Ah, I can’t resist. A topic has come up that lands squarely in my wheel house. Since two people have mentioned the labor force participation rate, Let’s take a minute to explain why since the Clinton years it hasn’t been a meaningful measure of the strength of the economy. (Economics is complicated, so maybe a little longer than a minute )
I’m sure everybody is aware of the old problem of correlation vs causation so I won’t be condescending and go into what that means. So it’s true that the labor force participation rate is declining in the Obama administration so there is definitely a correlation between the two. So does that mean that Obama is responsible? Well no of course not, there is no causation in this case.
Remember how the labor force is calculated and who is included in that base of potential workers (Google it if you don’t know) So what happens to the labor force participation rate when droves of baby boomers are reaching retirement age and retiring? It goes down right? This is exactly what’s happening, and it’s happening on a large scale. So large in fact that despite moving from SHEDDING hundreds of thousands of jobs every single month in 2008/09 and the fact that we are now ADDING hundreds of thousands of jobs every month in the economy, it’s still not enough to offset the demographics of the large number of baby boomers dropping out of the work force. They are still considered labor force, but they are not “participating” anymore. There are several other reasons why despite the improvement in the job market, this participation rate will continue to decline.
Bear in mind, this is not limited to the Obama administration. Bush and Obama directly faced the baby boomer demographic problem which directly caused the decrease in the participation rate so this isn’t partisan. It’s been happening for well over a decade and it will continue for several years in the future.
So since the labor force participation rate is so wildly skewed in the last decade we don’t use it. So what do we use? Well we need statistics that more accurately reflect the CURRENT job situation. What are people doing RIGHT NOW?
As I said, we went from shedding hundreds of thousands of jobs to now adding hundreds of thousands of jobs. That’s one pretty direct reason to think the job market is wildly improved. A second is of course initial jobless claims. This reflects what people are doing RIGHT NOW, and not what the demographics of people born 60 years ago are doing.
Looks pretty good to me
This is why the metrics that I stated are the real metrics we use to measure the strength of the economy. Corporations move to maximize profit. The fact that they are ramping up orders, production, manufacturing, hiring, inventories, and capital investment is a direct and clear sign the economy is becoming far more robust. Consumption, consumer credit, household debt, housing, vehicle purchases, retail, these are all meaningful measures. And like it or not, the stock market, corporate profits, dividend ramp ups, and stock buy backs are also very good indicators. I certainly appreciate the effort by some to come up with all those stats to the contrary, but not a single one of them is a leading indicator or a statistic that is relevant in determining the strength of the economy. Every one of them can be present in both recession and expansion in the economy so they are at best correlations and should not be confused with causation. We can’t just randomly choose what metrics we look at. Economists use the same metrics I posted above because those are the ones that show both correlation and causation, and accurately reflect the CURRENT situation without external and unrelated variables.

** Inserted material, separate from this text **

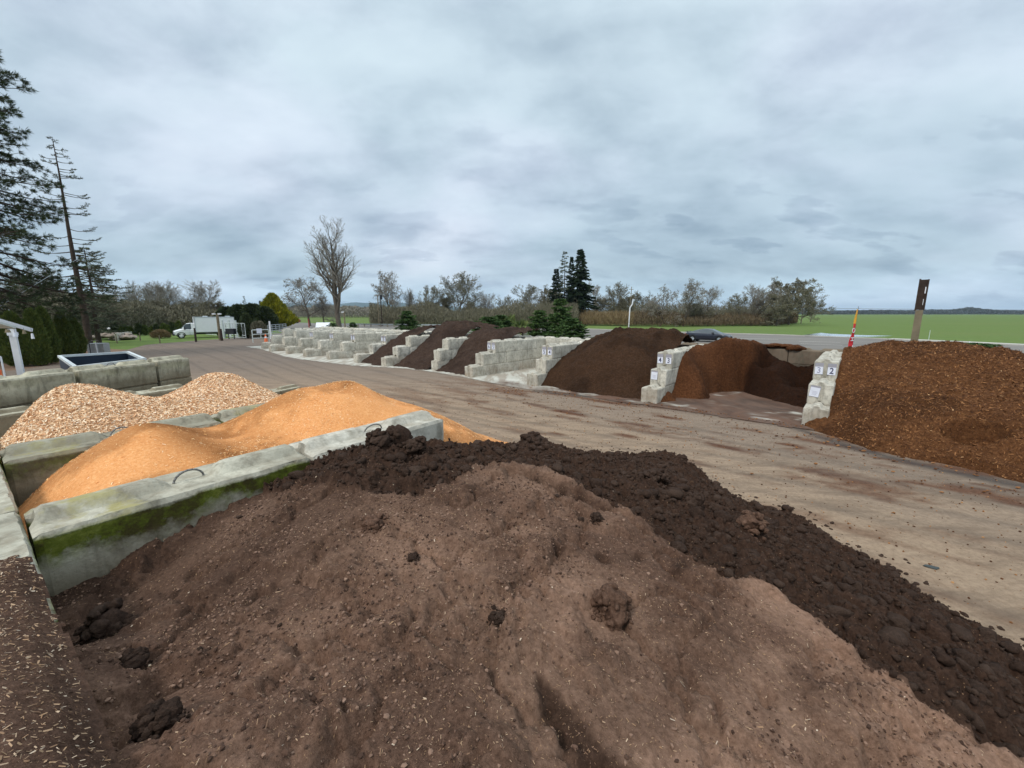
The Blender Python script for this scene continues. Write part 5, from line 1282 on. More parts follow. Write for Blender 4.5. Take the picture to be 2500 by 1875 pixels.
volume_shrub('hedge_conifer', 'arbor', 188, 868, 772, 34, 'shortest hedge conifer, next to the tall fir trunk', 'hedge conifer', seed=5, n=11000, leaf=(.20, .075), group=HG)
volume_shrub('golden_cedar', 'cedar', 672, 803, 722, 84, 'golden yellow cedar behind the pipe gate', 'cedar', seed=6, n=15000, leaf=(.85, .20), shape='cone', lobes=7, h=None)
NG = 'young nursery conifers by the truck'
npos = [222, 243, 262, 285, 305, 318, 342, 356, 372, 384, 402, 412, 422, 432, 440]
for i, px in enumerate(npos):
    volume_shrub('young_conifer', 'arbor' if i % 3 else 'laurel', px, 821 - i * .3, 803 - (i * 7) % 11 - (6 if i > 9 else 0), 13 + (i * 5) % 7, f'young nursery conifer, {ORD[i]} from the left in the row before the dark trees', 'young conifer', seed=20 + i, n=1400, leaf=(.32, .12), shape='cone', group=NG)
volume_shrub('shrub', 'twig_tan', 393, 826, 812, 30, 'low tan brown shrub just left of the truck', 'shrub', seed=40, n=3500, leaf=(.4, .06), shape='dome')
for i, (px, w, top) in enumerate(((560, 40, 752), (590, 44, 746), (622, 40, 744), (650, 34, 752))):
    volume_shrub('laurel_hedge', 'laurel', px, 806, top, w + 12, f'dark laurel shrub, {ORD[i]} from the left, between truck and golden cedar', 'laurel', seed=50 + i, n=7000, leaf=(.6, .3), shape='dome', group='dark laurel hedge', upd=.4)
volume_shrub('shrub', 'laurel', 607, 834, 770, 40, 'dark conifer shrub just right of the chain link gate', 'shrub', seed=61, n=6000, leaf=(.4, .12), shape='cone', Y=54)
volume_shrub('shrub', 'twig_olive', 634, 832, 790, 34, 'olive shrub behind the pipe gate', 'shrub', seed=62, n=4000, leaf=(.4, .1), shape='dome', Y=54)

# thickets: nobody could count the stems
def thicket(name, pts, h0, h1, depth, mat, n, label, seed, blade=(.9, .05), up=1.2):
    rng = np.random.default_rng(seed); P = np.array([at(x, y)[:2] for x, y in pts]); L = np.r_[0, np.cumsum(np.hypot(*np.diff(P, axis=0).T))]
    q = rng.uniform(0, L[-1], n); x = np.interp(q, L, P[:, 0]); y = np.interp(q, L, P[:, 1]); off = rng.uniform(0, depth, n)
    r = np.hypot(x, y); x = x * (1 + off / r); y = y * (1 + off / r)
    hh = (h0 + (h1 - h0) * fbm(q / 9., q * 0 + 3, seed, 4)) * np.sin(np.clip((off / depth) * 2.6 + .45, 0, math.pi)).clip(.25, 1)
    z = rng.random(n) ** .8 * hh; D = np.stack([rng.normal(0, .35, n), rng.normal(0, .35, n), np.full(n, up)], 1)
    mb = MB(); mb.leaves(np.stack([x, y, z], 1), D, blade[0] * rng.uniform(.5, 1.3, n), blade[1] * rng.uniform(.6, 1.4, n), attr=rng.random(n), rng=rng)
    o = mb.build(name, M[mat]); tag(o, label, 'thicket', kind='stuff'); return o
thicket('willow_thicket', [(1412, 794), (1440, 795), (1500, 796), (1545, 797)], 2.4, 4.6, 9, 'twig_tan', 26000, 'tan willow thicket along the far edge of the grass', 1, (1.1, .07))
M['brush'] = foliage_mat('brown winter brush', (0.083, 0.063, 0.039), (0.255, 0.188, 0.112))
thicket('brush', [(1545, 797), (1640, 798), (1760, 797), (1870, 796), (1945, 790)], 1.8, 4.6, 14, 'brush', 60000, 'brown winter brush below the trees', 2, (.9, .09))
thicket('brush', [(905, 794), (1000, 795), (1100, 796), (1250, 797), (1412, 795)], 3.0, 8.0, 16, 'twig_olive', 80000, 'olive undergrowth below the trees left of the firs', 3, (.9, .10), up=.7)
thicket('brush', [(1545, 793), (1640, 793), (1760, 793), (1900, 793)], 3.5, 7.0, 12, 'twig_olive', 42000, 'olive scrub between the oaks at right', 9, (.9, .08), up=.9)
thicket('brush', [(110, 838), (200, 832), (300, 815), (400, 808), (520, 806), (570, 804)], 2.5, 6.5, 12, 'twig_olive', 60000, 'mossy undergrowth behind the nursery rows and truck', 4, (.8, .12), up=.5)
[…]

No condescension, no insults, no partisanship. Hopefully just a clear explanation of an economic principle. Truth be told, we don’t even need to credit Obama with the massive economic recovery we have seen in the last 4 years. The same thing would have happened under any President who adopted counter cyclical fiscal policy. Spending more when the economy is in the dumps is the best way to stimulate growth and get us over the hump. Now being a little partisan, Republicans have demonstrated time and again a lack of respect for counter cyclical fiscal policy, which is why Economists in general feel the Bush administration was such a monumental fuck up. That and supply side Economics with the Bush tax cuts really crippled the economy and the effects will last for many years. There was no reason for the spending to increase and tax revenues to decline as dramatically as they did. If you spend that much during reasonable good times, it really amplifies the debt issue when you are forced to spend like crazy during the occasional really bad times, like 08/09.
But anyway, that’s for another discussion. The economy is substantially better now than it was then. We all wish it was better, but maybe it will continue to improve who knows? It better hurry because the recession cycle isn’t much longer than 5-7 years so another one is probably just around the corner.
But considering where we were just 4 years ago, and where we are now, like it or not we do have to give a thumbs up to the government and the FED for navigating through a really difficult situation.
so… how about that Obama Care, what a mess that is huh?